The chief problem with celebrity pastors comes when they get surrounded by yes men at a young age. Seriously, men can’t HANDLE being surrounded by yes men until they are at least 40. Even then the praisers are dangerous, but at least could be mitigated by a wise and self-reflective leader. At 26? Terrible! You see this in the gossip columns with young Hollywood actors. The former teen sensations usually have by far the worst time adjusting to an adulthood that isn’t all roses – even if they retain their popularity and financial success (many do not). The actors that seem to have the most stable lives are the ones who worked their way up playing modest roles in television or on stage and finally were noticed as having a lot of chops. So now at 40 when everyone is fawning over them on the red carpet, they don’t lose their head after the award show and drive around town drunk (Lindsey Lohan), run around downtown with no clothes on (Britney Spears), sleep with their director (Kristen Stewart). Geesh, how come I can only come up with actresses? Guys do this stuff all the time too. Apparently they just get away with it more often. Or maybe it doesn’t get reported on as often? Unknown.

Now I’m not saying these guys don’t grow up or get better. Often they are very talented and have plenty of potential to increase in knowledge and leadership skill. Sometimes they do, but sometimes they just stay 26, but now at 50 they are in charge of a million-dollar organization and have a platform from which to pontificate about national politics. That’s bad. We need really wise people doing that, not talented 26 year-olds disguised as wise old men.

At the end of the day though, who am I criticizing? Most of the fingers are pointing back at myself. Going back to the two violin players, I have to honestly say that I never learned how to practice. Sure, I got it in my head. I’ve woodshedded (nice verb) enough things to know I CAN do it, but the WILL do it is truly uncommon.

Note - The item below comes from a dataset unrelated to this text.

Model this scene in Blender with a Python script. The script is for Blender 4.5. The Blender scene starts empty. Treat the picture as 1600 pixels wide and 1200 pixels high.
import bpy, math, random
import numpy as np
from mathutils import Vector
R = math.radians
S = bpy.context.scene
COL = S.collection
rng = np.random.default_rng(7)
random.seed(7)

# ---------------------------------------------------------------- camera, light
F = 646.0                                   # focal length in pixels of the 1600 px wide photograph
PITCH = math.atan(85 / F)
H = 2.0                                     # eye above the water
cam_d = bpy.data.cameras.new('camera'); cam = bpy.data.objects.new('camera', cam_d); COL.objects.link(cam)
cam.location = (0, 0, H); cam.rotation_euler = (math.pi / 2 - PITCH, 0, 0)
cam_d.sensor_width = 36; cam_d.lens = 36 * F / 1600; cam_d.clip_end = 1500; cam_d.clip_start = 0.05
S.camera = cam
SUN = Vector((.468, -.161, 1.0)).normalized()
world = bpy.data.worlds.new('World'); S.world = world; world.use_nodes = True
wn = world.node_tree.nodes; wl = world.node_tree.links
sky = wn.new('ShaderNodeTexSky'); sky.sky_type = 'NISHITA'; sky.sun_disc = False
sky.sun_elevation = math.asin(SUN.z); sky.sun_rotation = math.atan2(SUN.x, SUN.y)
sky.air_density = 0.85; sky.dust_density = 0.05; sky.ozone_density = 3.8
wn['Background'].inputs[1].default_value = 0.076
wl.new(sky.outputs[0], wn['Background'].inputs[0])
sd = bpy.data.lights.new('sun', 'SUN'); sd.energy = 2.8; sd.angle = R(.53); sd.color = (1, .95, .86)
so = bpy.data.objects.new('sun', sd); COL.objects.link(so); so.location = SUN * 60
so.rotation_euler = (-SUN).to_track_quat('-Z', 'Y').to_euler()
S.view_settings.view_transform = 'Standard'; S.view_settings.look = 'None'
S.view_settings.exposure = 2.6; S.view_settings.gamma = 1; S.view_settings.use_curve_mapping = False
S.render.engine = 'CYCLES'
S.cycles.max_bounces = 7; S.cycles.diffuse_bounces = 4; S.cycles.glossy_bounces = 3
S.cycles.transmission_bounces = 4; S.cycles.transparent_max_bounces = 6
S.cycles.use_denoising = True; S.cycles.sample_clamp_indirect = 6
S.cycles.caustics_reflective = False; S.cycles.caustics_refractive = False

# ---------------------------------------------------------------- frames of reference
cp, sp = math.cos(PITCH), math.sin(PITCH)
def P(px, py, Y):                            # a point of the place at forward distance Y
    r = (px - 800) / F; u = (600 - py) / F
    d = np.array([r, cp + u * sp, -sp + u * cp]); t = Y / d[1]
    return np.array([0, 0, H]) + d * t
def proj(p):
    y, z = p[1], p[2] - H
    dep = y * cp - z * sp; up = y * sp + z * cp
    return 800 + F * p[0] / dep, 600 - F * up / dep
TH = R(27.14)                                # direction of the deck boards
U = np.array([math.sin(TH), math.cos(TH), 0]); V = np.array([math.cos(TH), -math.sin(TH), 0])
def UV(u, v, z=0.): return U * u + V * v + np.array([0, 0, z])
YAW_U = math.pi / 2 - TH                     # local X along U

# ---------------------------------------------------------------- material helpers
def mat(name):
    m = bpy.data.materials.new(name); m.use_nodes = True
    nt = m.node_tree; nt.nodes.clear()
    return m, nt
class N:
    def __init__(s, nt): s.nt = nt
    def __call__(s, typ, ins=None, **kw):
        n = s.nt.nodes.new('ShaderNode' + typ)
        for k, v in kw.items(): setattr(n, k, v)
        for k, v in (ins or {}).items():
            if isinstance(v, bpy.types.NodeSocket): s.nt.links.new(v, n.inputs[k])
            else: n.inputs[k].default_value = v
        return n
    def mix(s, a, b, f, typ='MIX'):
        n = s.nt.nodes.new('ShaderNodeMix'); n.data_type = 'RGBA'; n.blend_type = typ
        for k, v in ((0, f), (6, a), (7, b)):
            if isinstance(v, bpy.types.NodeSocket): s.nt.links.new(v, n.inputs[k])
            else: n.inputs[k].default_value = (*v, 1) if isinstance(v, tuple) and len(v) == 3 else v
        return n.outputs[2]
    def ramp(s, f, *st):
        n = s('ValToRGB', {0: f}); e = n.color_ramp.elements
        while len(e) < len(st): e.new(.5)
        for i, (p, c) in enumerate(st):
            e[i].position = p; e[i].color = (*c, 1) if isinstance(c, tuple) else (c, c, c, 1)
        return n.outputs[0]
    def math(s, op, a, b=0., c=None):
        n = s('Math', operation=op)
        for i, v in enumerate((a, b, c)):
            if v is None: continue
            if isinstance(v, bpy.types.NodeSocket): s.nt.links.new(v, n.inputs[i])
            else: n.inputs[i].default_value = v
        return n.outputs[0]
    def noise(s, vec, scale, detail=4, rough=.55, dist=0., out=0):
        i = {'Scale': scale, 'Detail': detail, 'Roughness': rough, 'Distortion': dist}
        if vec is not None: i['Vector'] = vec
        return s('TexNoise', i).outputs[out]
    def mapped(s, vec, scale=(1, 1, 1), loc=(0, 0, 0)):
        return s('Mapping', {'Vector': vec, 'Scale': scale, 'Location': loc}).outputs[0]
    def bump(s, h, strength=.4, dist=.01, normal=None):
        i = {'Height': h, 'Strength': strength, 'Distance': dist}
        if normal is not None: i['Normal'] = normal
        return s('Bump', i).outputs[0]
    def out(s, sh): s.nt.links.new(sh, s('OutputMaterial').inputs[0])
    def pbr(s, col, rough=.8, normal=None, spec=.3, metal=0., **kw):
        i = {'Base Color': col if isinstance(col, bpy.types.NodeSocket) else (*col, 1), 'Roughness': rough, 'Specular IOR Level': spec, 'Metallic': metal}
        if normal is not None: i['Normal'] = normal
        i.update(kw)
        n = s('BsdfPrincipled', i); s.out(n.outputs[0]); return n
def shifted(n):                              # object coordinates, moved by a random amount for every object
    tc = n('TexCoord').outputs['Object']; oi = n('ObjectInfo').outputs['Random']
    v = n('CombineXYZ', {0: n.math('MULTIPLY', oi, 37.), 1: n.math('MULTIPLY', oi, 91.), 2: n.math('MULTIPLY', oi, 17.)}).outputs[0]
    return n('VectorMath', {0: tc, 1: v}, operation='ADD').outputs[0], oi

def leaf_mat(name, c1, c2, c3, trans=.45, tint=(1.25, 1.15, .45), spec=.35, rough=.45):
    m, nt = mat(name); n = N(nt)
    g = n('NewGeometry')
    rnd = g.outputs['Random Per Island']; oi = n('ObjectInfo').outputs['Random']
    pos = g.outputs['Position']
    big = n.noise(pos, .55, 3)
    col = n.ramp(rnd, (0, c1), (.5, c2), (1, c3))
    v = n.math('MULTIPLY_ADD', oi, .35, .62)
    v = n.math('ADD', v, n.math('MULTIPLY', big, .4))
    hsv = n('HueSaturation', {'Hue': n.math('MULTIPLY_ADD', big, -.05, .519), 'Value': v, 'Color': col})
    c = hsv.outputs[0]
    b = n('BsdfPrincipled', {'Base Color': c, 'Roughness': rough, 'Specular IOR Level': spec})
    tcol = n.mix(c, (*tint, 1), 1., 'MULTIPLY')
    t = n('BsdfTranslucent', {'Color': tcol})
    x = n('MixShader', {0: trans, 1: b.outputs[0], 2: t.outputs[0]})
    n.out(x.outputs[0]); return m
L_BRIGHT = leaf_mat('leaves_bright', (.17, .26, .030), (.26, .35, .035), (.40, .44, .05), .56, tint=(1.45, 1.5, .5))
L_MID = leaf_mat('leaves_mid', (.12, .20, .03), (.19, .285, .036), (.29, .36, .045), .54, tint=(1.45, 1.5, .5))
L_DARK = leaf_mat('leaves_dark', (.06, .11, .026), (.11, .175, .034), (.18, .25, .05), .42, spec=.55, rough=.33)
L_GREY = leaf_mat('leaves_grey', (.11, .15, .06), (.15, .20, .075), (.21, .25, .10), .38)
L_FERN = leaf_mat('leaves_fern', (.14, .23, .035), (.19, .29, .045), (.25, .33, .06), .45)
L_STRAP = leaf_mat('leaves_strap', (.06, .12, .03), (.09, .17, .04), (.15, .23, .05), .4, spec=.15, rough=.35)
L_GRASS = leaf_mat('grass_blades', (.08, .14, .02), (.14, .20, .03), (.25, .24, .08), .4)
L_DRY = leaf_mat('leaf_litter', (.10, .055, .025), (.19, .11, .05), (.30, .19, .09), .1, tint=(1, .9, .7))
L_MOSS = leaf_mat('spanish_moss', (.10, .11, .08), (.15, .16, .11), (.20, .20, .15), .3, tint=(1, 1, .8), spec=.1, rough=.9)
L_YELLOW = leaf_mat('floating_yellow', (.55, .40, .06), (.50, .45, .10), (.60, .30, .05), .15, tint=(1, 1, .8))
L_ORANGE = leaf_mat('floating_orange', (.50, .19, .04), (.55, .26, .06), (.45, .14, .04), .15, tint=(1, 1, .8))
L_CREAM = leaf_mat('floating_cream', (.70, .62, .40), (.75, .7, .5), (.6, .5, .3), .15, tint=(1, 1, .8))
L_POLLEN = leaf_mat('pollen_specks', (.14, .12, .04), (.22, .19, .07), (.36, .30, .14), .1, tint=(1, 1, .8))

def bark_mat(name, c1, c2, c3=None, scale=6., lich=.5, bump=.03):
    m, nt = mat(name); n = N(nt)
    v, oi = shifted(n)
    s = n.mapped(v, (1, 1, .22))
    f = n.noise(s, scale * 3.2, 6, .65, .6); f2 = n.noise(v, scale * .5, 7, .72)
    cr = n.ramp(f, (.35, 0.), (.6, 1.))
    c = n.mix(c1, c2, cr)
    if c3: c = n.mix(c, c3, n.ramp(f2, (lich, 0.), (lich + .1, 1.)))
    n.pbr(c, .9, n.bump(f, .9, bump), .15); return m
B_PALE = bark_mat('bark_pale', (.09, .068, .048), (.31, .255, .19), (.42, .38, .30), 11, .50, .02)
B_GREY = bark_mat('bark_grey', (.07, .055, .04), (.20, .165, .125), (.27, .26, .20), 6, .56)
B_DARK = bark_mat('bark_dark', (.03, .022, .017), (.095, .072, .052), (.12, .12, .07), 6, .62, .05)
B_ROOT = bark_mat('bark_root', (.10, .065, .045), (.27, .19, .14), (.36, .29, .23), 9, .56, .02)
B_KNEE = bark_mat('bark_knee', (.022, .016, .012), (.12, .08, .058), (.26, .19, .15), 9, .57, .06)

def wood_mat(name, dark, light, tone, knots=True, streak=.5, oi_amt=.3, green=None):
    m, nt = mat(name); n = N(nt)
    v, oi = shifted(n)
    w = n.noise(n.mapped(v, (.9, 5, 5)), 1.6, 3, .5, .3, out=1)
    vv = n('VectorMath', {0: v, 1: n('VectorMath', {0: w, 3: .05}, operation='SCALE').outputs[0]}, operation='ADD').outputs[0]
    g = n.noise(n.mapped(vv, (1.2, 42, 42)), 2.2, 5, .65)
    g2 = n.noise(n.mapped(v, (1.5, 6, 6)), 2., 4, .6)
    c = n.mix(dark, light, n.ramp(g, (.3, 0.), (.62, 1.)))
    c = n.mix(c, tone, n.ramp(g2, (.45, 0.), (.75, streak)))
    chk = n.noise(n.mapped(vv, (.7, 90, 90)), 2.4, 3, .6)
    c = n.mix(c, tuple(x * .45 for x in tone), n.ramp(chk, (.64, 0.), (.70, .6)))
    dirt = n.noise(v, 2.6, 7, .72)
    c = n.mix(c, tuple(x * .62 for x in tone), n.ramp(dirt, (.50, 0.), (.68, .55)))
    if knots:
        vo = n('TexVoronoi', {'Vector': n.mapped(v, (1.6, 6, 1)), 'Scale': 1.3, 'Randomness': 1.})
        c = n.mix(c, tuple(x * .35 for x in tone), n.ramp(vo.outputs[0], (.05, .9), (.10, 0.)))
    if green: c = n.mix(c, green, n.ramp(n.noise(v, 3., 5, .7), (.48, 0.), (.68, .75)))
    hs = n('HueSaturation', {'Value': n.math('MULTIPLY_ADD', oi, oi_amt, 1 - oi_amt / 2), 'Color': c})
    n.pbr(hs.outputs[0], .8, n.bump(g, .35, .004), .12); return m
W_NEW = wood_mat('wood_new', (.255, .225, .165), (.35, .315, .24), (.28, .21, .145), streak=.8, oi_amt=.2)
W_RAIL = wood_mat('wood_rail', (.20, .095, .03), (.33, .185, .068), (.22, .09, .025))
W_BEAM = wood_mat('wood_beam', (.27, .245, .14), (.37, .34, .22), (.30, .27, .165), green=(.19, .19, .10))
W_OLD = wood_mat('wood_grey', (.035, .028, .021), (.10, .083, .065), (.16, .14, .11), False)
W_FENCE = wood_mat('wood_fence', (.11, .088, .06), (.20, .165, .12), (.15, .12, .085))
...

Mostly I just wing it on whatever skills I developed in junior high singing along with a lot of pop radio. That will get you somewhere, but if you want to go farther you have to put your nose to the grindstone and that I have been largely unwilling to do. Not just in practicing music, but in EVERYTHING. Relationships, parenting, work, learning, writing, car maintenance. You name it. Slowly I am learning. I don’t know if I can say each year is “better”. It doesn’t feel better, it feels awful. But I think it feels a little more normal. I still continue to let others down – my wife, my kids, sometimes my friends, etc. Ugg. It’s a good thing God hasn’t allowed me to become surrounded by yes men -what a walking disaster I would be. Still, I could sure use someone who believed in me regardless.